A beginner’s guide to understanding investment jargon

These days, price increases seem to be everywhere – an extra 5 pesos here, 20 pesos there, a few hundred more on monthly expenses, and many more. These may look small at first, but over time, they add up and take a real toll on our wallets and bank accounts. Suddenly, “in this economy?!” jokes are feeling too real and less funny by the day.  

It’s natural to start looking for ways to earn more and protect your finances during times like these. Investing often comes up as a smart option to help cushion the impact of rising daily costs. But before diving into all the concepts and numbers (and risk getting lost and overwhelmed), why not start with understanding the usual vocabulary used in investing? This is a good way to slowly navigate the exciting and potentially rewarding world of investments. 

The importance of financial literacy 

CIMB Bank Philippines, the country’s most awarded digital-only commercial bank, has long advocated for financial inclusion so Filipinos can live their purpose. Part of this is to encourage people to understand the many ways of growing their hard-earned money beyond the usual savings accounts, which is why the Bank supports efforts to educate Filipinos on the basics of investing. 

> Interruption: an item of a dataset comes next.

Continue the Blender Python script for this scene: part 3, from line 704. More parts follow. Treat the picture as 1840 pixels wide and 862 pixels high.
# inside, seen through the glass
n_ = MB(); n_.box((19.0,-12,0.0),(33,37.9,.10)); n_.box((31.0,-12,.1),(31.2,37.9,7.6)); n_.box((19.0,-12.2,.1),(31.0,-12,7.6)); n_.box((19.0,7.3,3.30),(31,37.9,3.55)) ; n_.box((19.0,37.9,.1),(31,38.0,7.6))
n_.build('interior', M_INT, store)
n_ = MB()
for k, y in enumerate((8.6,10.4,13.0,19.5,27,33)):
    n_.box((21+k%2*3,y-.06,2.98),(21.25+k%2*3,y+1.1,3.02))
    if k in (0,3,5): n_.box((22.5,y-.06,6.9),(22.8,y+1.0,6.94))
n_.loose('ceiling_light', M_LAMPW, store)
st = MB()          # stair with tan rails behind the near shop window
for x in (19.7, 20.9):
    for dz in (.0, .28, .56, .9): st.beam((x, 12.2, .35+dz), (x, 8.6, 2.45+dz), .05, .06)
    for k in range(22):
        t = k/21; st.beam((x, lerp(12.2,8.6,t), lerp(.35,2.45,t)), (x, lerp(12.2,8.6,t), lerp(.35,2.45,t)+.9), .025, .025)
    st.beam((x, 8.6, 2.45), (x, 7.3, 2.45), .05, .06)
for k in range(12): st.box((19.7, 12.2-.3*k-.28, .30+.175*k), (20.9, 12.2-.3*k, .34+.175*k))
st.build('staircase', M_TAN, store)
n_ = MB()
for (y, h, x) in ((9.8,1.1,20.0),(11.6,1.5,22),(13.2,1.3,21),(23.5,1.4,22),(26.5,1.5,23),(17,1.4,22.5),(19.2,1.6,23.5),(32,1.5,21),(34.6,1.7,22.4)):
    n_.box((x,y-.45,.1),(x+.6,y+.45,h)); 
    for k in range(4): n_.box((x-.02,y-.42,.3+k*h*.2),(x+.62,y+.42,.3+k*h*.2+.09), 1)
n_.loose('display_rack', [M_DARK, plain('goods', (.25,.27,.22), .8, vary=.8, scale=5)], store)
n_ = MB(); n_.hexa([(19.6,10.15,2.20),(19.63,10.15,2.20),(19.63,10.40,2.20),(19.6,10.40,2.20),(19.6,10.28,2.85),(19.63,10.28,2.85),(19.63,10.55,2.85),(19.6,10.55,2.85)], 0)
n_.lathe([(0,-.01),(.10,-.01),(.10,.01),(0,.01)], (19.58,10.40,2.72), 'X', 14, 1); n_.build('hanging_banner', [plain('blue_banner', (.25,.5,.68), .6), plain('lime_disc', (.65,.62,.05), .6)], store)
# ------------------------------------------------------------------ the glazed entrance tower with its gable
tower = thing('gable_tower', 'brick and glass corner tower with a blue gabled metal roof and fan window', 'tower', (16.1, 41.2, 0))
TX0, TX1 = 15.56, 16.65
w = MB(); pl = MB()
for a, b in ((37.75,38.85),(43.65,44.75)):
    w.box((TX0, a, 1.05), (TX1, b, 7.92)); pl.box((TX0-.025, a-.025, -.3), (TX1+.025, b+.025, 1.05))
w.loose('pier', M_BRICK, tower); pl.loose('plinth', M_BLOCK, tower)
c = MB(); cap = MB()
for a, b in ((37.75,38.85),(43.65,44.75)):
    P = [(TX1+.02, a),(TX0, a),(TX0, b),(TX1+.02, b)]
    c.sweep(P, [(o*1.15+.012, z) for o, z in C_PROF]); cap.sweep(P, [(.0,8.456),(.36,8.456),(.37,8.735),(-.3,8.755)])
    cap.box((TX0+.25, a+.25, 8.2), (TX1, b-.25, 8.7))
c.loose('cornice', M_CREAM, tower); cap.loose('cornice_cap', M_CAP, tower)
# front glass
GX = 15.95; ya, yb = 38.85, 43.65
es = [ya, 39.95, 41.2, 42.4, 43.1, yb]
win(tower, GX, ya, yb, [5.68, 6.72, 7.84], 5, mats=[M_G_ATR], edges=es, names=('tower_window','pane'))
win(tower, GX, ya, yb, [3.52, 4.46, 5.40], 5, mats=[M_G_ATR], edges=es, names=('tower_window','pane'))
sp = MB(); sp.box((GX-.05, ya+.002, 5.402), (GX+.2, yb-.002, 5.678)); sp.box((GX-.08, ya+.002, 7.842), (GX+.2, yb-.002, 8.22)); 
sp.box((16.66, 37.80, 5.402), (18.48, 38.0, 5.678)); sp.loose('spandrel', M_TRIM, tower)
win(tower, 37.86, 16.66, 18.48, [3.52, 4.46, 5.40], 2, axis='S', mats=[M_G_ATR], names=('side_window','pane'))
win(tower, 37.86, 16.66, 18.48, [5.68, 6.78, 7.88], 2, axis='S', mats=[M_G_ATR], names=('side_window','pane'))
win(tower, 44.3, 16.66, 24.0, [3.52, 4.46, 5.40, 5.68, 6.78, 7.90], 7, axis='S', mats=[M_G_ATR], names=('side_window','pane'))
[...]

Understanding key financial terms can help Filipinos make informed decisions to avoid costly mistakes, such as putting money into investments that don’t match their goals or are too risky for their taste. It also opens up more opportunities to build wealth through acquiring new knowledge.  

What is an investment? 

Before anything else, we need to understand – what does it mean to invest? According to Investopedia, an investment is an asset or item acquired with the goal of generating income over time. Unlike a regular savings account, which typically lets you earn money with more modest interest rates, investments have the potential to generate higher earnings – though they may also come with greater risk.  

In the Philippines, beginners can explore a range of accessible options, such as time deposits, stocks, mutual funds, and even government-backed programs like Pag-IBIG MP2. Each option carries its own balance of risk and potential rewards. 

Understanding risk and return 

Risk is a pretty common word, but in finance, risk refers to the possibility that the actual results of an investment or decision may turn out differently, often less favorable than what was originally anticipated. Returns, on the other hand, refers to the gain or loss that an investment generates over time. This article teaches us that risk and return go hand-in-hand in investing. Low risk generally means lower expected return, while higher returns are usually accompanied by higher risk. 

Diversification to manage risk 

Now that you get the idea of risk and returns, another important term is diversification. This is described as a risk management strategy that creates a mix of various investments within a portfolio. This means spreading your investments across different assets instead of putting all your money into one. A common way to think about this is the saying “don’t put all your eggs in one basket,” so that if one investment performs badly, others may balance it out and lessen the blow of potential losses. 

Another key factor: time horizon 

Investing is not a get-rich-quick scheme – it can also take some time.  An investment time horizon is the period you hold on to an investment to reach specific financial goals. This can be short-term, such as investments with the goal to save money for a vacation in the near future, or longer-term, such as investments intended for retirement decades down the line. Your time horizon often influences the type of investment that may be suitable for you. 

Liquidity: having access to your money 

The goal of an investment is to earn money and to eventually be able to use that money for other purposes. This is where a working knowledge of liquidity matters. Liquidity refers to how easy it is to convert an asset into cash without affecting its value. The more liquid an asset is, the easier and more efficient it is to turn it back to cash.    

With a solid grasp of these basic terms, you’re better equipped to move on to studying the different investment options that align with your goals, risk appetite, and time horizon. This is a meaningful step towards making smarter financial decisions, helping you navigate your options with more confidence, avoid common money-making pitfalls, and start building a strong foundation for your financial future. 

Starting one’s financial journey doesn’t have to be complicated. So go ahead, take that first step when you’re ready. Remember that small, informed steps today can lead to long-term wealth.